The two top candidates are expected to be third-year safety Sydney Brown and rookie second-round pick Drew Mukuba, and that’s the pairing that got the first rep in 7-on-7s.
Eventually, Tristin McCollum mixed in for significant reps as well, and both Andre Sam’ and Lewis Cine got nominal looks with the first team.
From a volume standpoint, Brown was the leader with the first team, while it looked like there was a clear effort to see Mukuba with as many different partners as possible.
In the line 11-on-11 period, McCollum seemed to get the most work next to Brown.
Reading those tea leaves is probably dangerous, though, because when you see such a heavy rotation, it’s about distributing reps more than focusing on a depth chart.
Schematically, Brown and Mukuba got a lot of single high work, while McCollum was the one dropping down the most.

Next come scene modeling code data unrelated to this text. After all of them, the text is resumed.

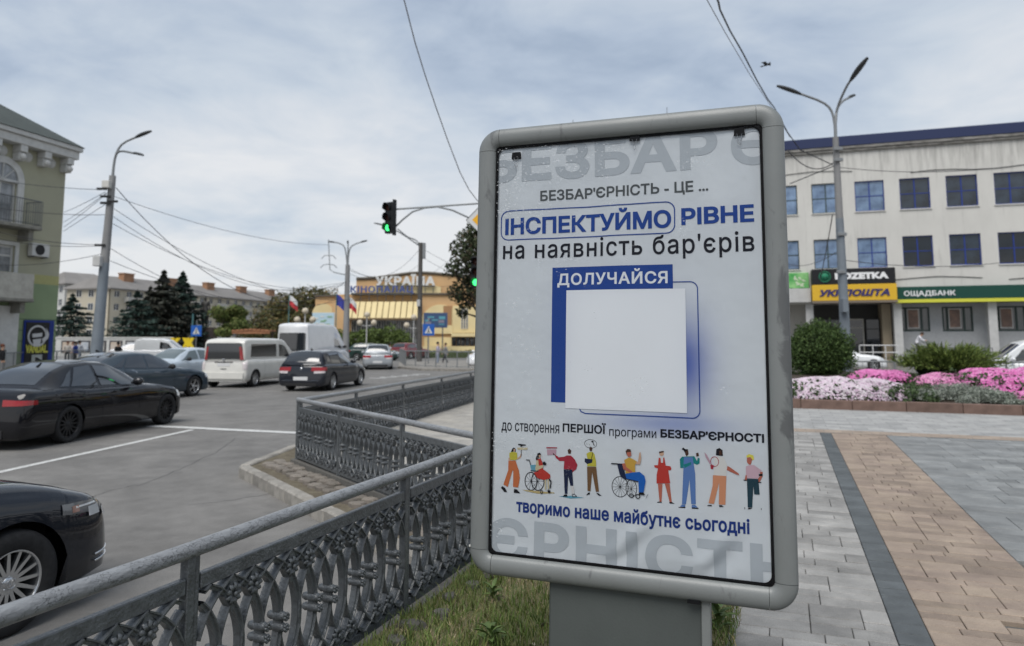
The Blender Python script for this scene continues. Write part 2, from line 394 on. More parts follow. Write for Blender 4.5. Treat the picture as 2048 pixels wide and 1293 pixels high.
# kerb stones along the plaza edge
def kerb_run(parent, pts, top, seg=0.62, w=.15):
    for (a, b) in zip(pts[:-1], pts[1:]):
        A = W(*a); B = W(*b); d = B-A; n = max(1, round(d.length/seg)); rz = atan2(d.y, d.x); L_ = d.length/n
        key = ('kerb', round(L_, 2))
        if key not in TXT:
            m_ = MB(); m_.box(0.004, L_-.004, 0, w, ROAD-.05-top, 0, bev=.018); TXT[key] = m_.mesh('kerb_stone', M_KERB)
        for i in range(n):
            link('kerb_stone', TXT[key], parent, A + d*(i/n) + Vector((0, 0, top + random.uniform(-.006, .004))), (random.uniform(-.01, .01), 0, rz + random.uniform(-.008, .008)))
kb = link('kerb', None, kind='structure')
kerb_run(kb, [(-2.36+.0, 1.0), KC], -.10); kerb_run(kb, [KC, KTIP, KA, (KA[0]+dfu*14, KA[1]+dfv*14)], -.10)
# rough cobbled strip between kerb and railing
M_COB = mat('cobble', (0.20, 0.175, 0.155), rough=0.95, c2=(0.135, 0.125, 0.105), noise_scale=9, bump=.8, bump_scale=35, obj_rand=.22, detail=7)
ck = link('cobble_pavement', None, kind='structure')
cobm = []
for k in range(6):
    bm = bmesh.new(); n = random.choice((5, 6, 7)); ring = []
    for i in range(n): q = 2*pi*i/n + random.uniform(-.2, .2); ring.append((cos(q)*.105*random.uniform(.85, 1.1), sin(q)*.085*random.uniform(.85, 1.1)))
    m_ = MB(); vs = [(x, y, -.05) for x, y in ring] + [(x, y, .0) for x, y in ring] + [(x*.82, y*.82, .014) for x, y in ring] + [(0, 0, .017)]
    fs = [(i, (i+1) % n, n+(i+1) % n, n+i) for i in range(n)] + [(n+i, n+(i+1) % n, 2*n+(i+1) % n, 2*n+i) for i in range(n)] + [(2*n+i, 2*n+(i+1) % n, 3*n) for i in range(n)]
    m_.add(vs, fs); cobm.append(m_.mesh('cobble', M_COB)); bm.free()
dk = Vector((KTIP[0]-KC[0], KTIP[1]-KC[1])); lk = dk.length; dk /= lk; nk = Vector((-dk.y, dk.x)) * (-1 if (-dk.y*0 + dk.x) < 0 else 1)
if nk.y < 0: nk = -nk
ncob = 0; RU_ = -2.2
for i in range(int(lk/.205)+1):
    for j in range(7):
        p = Vector(KC) + dk*(i*.205 + (j % 2)*.1) + nk*(.24 + j*.165)
        mdl = (p.y - CORN[1])*(RU_-CORN[0]) - (p.x-CORN[0])*(5.75-CORN[1])
        if ncob < 295 and p.x < -2.36 and mdl < -.1 and p.x > KTIP[0]-.3:
            link('cobble', random.choice(cobm), ck, W(p.x + random.uniform(-.02, .02), p.y + random.uniform(-.02, .02), -.085 + random.uniform(-.012, .008)), (0, 0, random.uniform(-.3, .3) + atan2(dk.y, dk.x))); ncob += 1
# ---- paving
PAVM = {}
def paver(zone, m, nm, u0, u1, v0, v1, top=0.0):
    du, dv = round(u1-u0, 3), round(v1-v0, 3); key = (m.name, du, dv)
    if key not in PAVM:
        k = MB(); k.box(.0022, du-.0022, .0032, dv-.0032, -.045, 0, bev=.0042); PAVM[key] = k.mesh(nm, m)
    o = link(nm, PAVM[key], zone, W(u0, v0, top + random.uniform(-.0028, .0012)), (0, 0, -GA))
    return o
def seen(u, v, mg=40):
    p = W(u, v, 0); y = p.y
    if y < .5: return False
    d = p.y*cos(TH) + (-EYE)*sin(TH); px = 1024 + F*p.x/d; py = PY - F*(-p.y*sin(TH) - EYE*cos(TH))/d
    return -mg < px < 2048+mg and py < 1293+mg*3
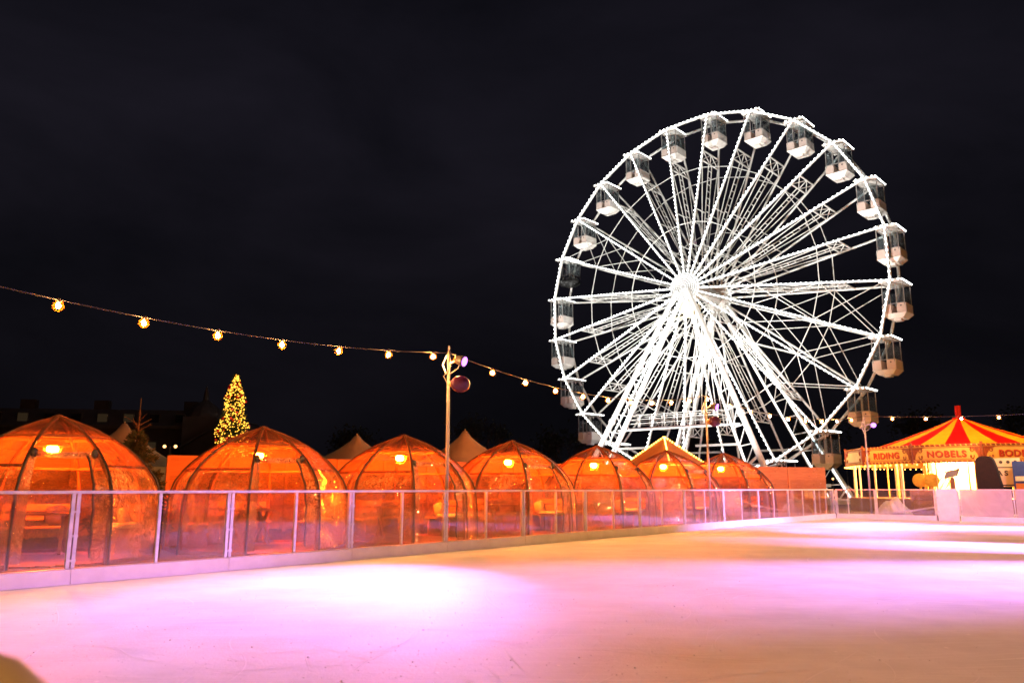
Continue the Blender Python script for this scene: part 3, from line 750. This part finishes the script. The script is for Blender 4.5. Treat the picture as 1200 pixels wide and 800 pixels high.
# gondolas: hung level from the rim nodes
def gondola(k):
    a = ANG[k]; c = WP(a, RW, 0); black = (k == 4)
    shell = M['cabblack'] if black else M['offw']; seat = M['cabblack'] if black else M['seatpink']
    m = MB(); m.tube(c + V((0, -1.25, 0)), c + V((0, 1.25, 0)), .07, 8)
    for s in (-1, 1): m.tube(c + V((0, s * .55, 0)), c + V((0, s * .55, -.35)), .05, 6)
    m.tube(c + V((0, 0, -.2)), c + V((0, 0, -2.2)), .06, 8)
    g = m.build('gondola', M['white'], wheel)
    if black: g['label'] = 'black gondola with a round base'
    def sub(mm, n, mat, sm=False): o = mm.build(n, mat, g, sm); return o
    m = MB()      # shallow roof plate
    X, Y = .78, 1.3
    m.add([c + V(p) for p in ((-X, -Y, -.02), (X, -Y, -.02), (X, Y, -.02), (-X, Y, -.02), (-X * .8, -Y * .85, .1), (X * .8, -Y * .85, .1), (X * .8, Y * .85, .1), (-X * .8, Y * .85, .1),
           (-X, -Y, -.1), (X, -Y, -.1), (X, Y, -.1), (-X, Y, -.1))],
          [(4, 5, 6, 7), (0, 1, 5, 4), (1, 2, 6, 5), (2, 3, 7, 6), (3, 0, 4, 7), (8, 9, 1, 0), (9, 10, 2, 1), (10, 11, 3, 2), (11, 8, 0, 3), (11, 10, 9, 8)])
    sub(m, 'roof', M['offw'])
    m = MB(); ed = [V((-X, -Y, -.03)), V((X, -Y, -.03)), V((X, Y, -.03)), V((-X, Y, -.03))]
    for p, q in zip(ed, ed[1:] + ed[:1]): strip_bulbs(m, c + p, c + q, .32, .062)
    struct(sub(m, 'roof_bulbs', M['ledb']), 'stuff')
    zt, zb = -1.72, -2.42
    if not black:
        m = MB()
        for s in (-1, 1):
            x0, x1 = (.2, .76) if s > 0 else (-.76, -.2)
            o = [(x0, zt if s < 0 else zt), (x1, zt), (x1 + .06 * (s > 0), zb), (x0 - .06 * (s < 0), zb)]
            m.prism([(c.x + p, c.z + q) for p, q in o], c.y - .82, c.y + .82)
        sub(m, 'seat_shell', seat)
        m = MB(); A = [(-.84, -.86, zb), (.84, -.86, zb), (.84, .86, zb), (-.84, .86, zb), (-.5, -.6, zb - .34), (.5, -.6, zb - .34), (.5, .6, zb - .34), (-.5, .6, zb - .34)]
        m.add([c + V(p) for p in A], [(0, 1, 2, 3), (7, 6, 5, 4), (0, 4, 5, 1), (1, 5, 6, 2), (2, 6, 7, 3), (3, 7, 4, 0)])
        m.box(c + V((0, 0, zb - .4)), (.5, .6, .14))
        m.box(c + V((.795, 0, -2.07)), (.05, 1.6, .68)); m.box(c + V((-.795, 0, -2.07)), (.05, 1.6, .68))
        sub(m, 'hull', shell)
        m = MB(); m.lathe([(.055, -.01), (.055, .01)], c + V((.48, -.835, -1.9)), 10, RX); sub(m, 'vent', M['dark'])
    else:
        m = MB(); m.lathe([(.5, -2.72), (.9, -2.6), (1.12, -2.42), (1.12, -2.3), (.95, -2.2), (.95, -2.0), (.2, -1.98)], c, 20); sub(m, 'hull', shell)
    m = MB(); gx, gy = (.74, .80)
    for s in (-1, 1):
        m.box(c + V((s * gx, 0, -1.16)), (.02, 2 * gy, 1.1)); m.box(c + V((s * .48, -gy, -1.16)), (.5, .02, 1.1)); m.box(c + V((s * .48, gy, -1.16)), (.5, .02, 1.1))
    sub(m, 'window_glass', M['cabglass'])
    m = MB()
    for px in (-gx, -.22, .22, gx):
        for py in (-gy - .012, gy + .012): m.box(c + V((px, py, -1.0 if abs(px) > .5 else -1.2)), (.05, .05, 1.75 if abs(px) > .5 else 1.25))
    for py in (-gy - .012, gy + .012):
        m.box(c + V((0, py, -.14)), (2 * gx + .04, .045, .05)); m.box(c + V((0, py, -1.7)), (2 * gx + .04, .045, .05))
    for px in (-gx, gx): m.box(c + V((px, 0, -.14)), (.045, 2 * gy, .05)); m.box(c + V((px, 0, -1.7)), (.045, 2 * gy, .05))
    sub(m, 'window_frame', M['dark'] if black else M['galv'])
for k in range(24): gondola(k)
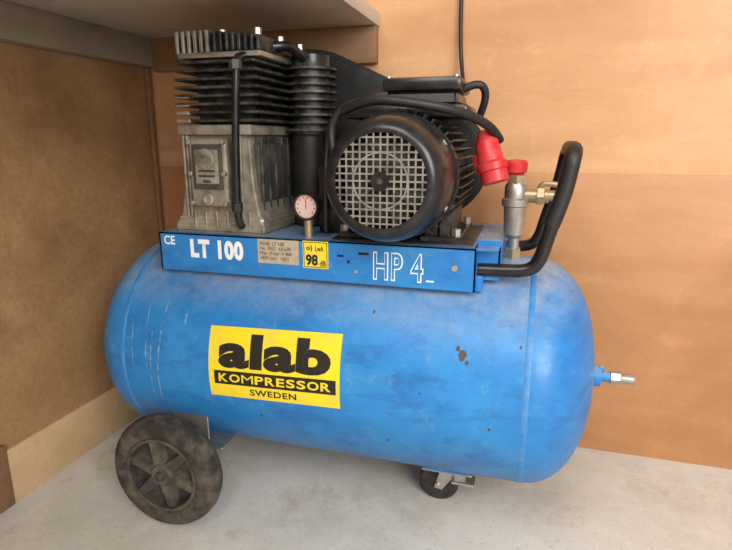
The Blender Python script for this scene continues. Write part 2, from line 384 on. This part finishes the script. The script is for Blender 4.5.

It was mostly generic umbrella coverage that forced quarterback Jalen Hurts to check down quite a bit. The most impressive Hurts hookup was to Jahan Dotson on a comeback route on Quinyon Mitchell with little safety involvement.
Backup QB Tanner McKee stretched the field a little more with a nice Tampa-2 hole throw to Danny Gray in between Kelee Rindo and a late-arriving Mukuba.
Sam’ may have had the best defensive play of the day, breaking up a potential completion to tight end Grant Calcaterra.
Overall, the football barely hit the ground in an environment that is heavily skewed toward the offense, with only a handful of incompletions, and two of those were drops.